Question

In the following reaction \[{\text{Mn}}{{\text{O}}_{\text{2}}}{\text{ + HCl }} \to {\text{ MnC}}{{\text{l}}_{{\text{2
}}}}{\text{ + }}{{\text{H}}_{\text{2}}}{\text{O + C}}{{\text{l}}_{\text{2}}}\]
Find
-Substance reduced
-Substance oxidized
-Oxidizing agent
-Reducing agent

Answer 1

Hint: Assign the oxidation number to all atoms. Oxidation is the loss of electrons while reduction is the gain of electrons. The substance which helps other species to get reduced and itself get oxidized is known as a reducing agent. While substance that helps other species to get oxidised and itself get reduced is known as oxidising agent

Complete Step by step answer: he redox reaction given to us is:
\[{\text{Mn}}{{\text{O}}_{\text{2}}}{\text{ + HCl }} \to {\text{ MnC}}{{\text{l}}_{{\text{2 }}}}{\text{ + }}{{\text{H}}_{\text{2}}}{\text{O + C}}{{\text{l}}_{\text{2}}}\]
Using the oxidation number rules we can calculate the oxidation number of all atoms in the given reaction as follows:
The oxidation number of oxygen is always -2 except in peroxide. In peroxide oxidation number of oxygen is -1.
Using this rule we can determine the oxidation number of \[{\text{Mn}}\] in [{\text{Mn}}{{\text{O}}_{\text{2}}}{\text{ }}\].
Oxidation number of \[{\text{O}}\] =-2
So, Oxidation number of \[{\text{Mn}}\] in \[{\text{Mn}}{{\text{O}}_{\text{2}}}{\text{ }}\]= +4
Oxidation number of hydrogen is always +1 except in metal hydride it is -1.
Oxidation number of chlorine is -1 in most of the compounds.
Oxidation number of \[{\text{H}}\] in \[{\text{HCl }}\] = +1
So, oxidation number of \[{\text{Cl}}\] in \[{\text{HCl }}\] = -1
As oxidation number of \[{\text{Cl}}\]is -1 so oxidation number of \[{\text{Mn}}\] in \[{\text{MnC}}{{\text{l}}_{\text{2}}}\] is +2.
Oxidation number of \[{\text{H}}\] in \[{{\text{H}}_{\text{2}}}{\text{O}}\] is +1 and oxidation number of \[{\text{O }}\]is -2.
Oxidation number of an element is zero so oxidation number of \[{\text{Cl}}\] in \[{\text{C}}{{\text{l}}_{\text{2}}}\] is 0.

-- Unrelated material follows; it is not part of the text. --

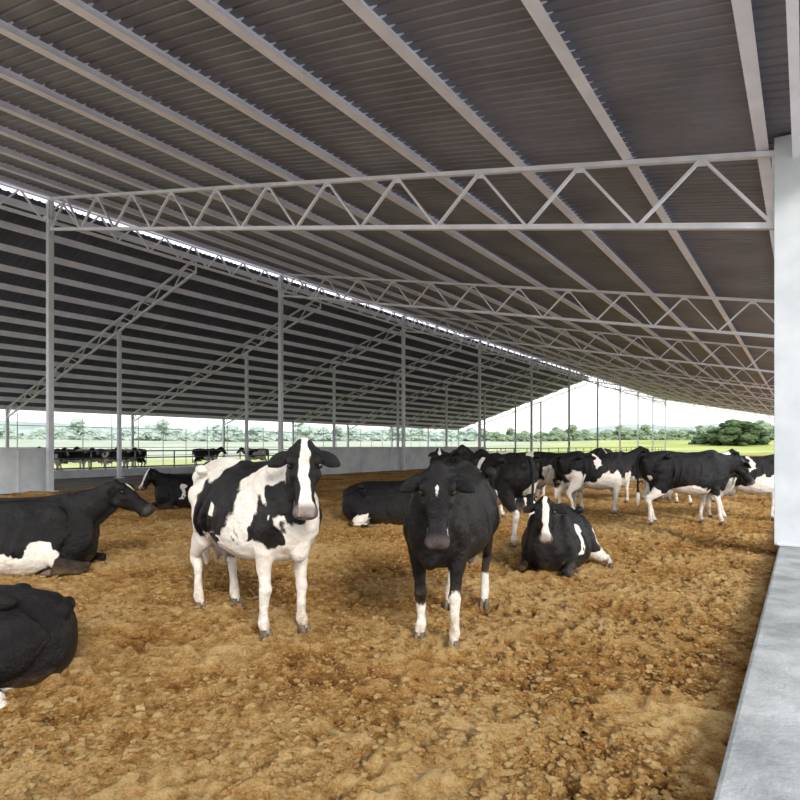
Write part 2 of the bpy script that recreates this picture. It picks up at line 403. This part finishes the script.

Thus, in the given reaction \[{\text{Mn}}\] is getting reduced from +4 to +2 and \[{\text{Cl}}\] is getting oxidised from -1 to 0.
So,
The substance reduce is\[{\text{Mn}}{{\text{O}}_{\text{2}}}\]
The substance oxidised is\[{\text{HCl }}\].
The substance that is reduced acts as an oxidising agent while a substance that is oxidised acts as a reducing agent.
Hence, Oxidising agent = \[{\text{Mn}}{{\text{O}}_{\text{2}}}\]
Reducing agent = \[{\text{HCl }}\]

Note: In the given reaction\[{\text{Mn}}{{\text{O}}_{\text{2}}}\] is getting reduced and oxidised \[{\text{HCl }}\] so act as oxidising agent. While \[{\text{HCl }}\]is getting oxidised and reduced \[{\text{Mn}}{{\text{O}}_{\text{2}}}\]so act as reducing agent. To determine the species getting oxidised and reduced it is important to assign the oxidation number correctly.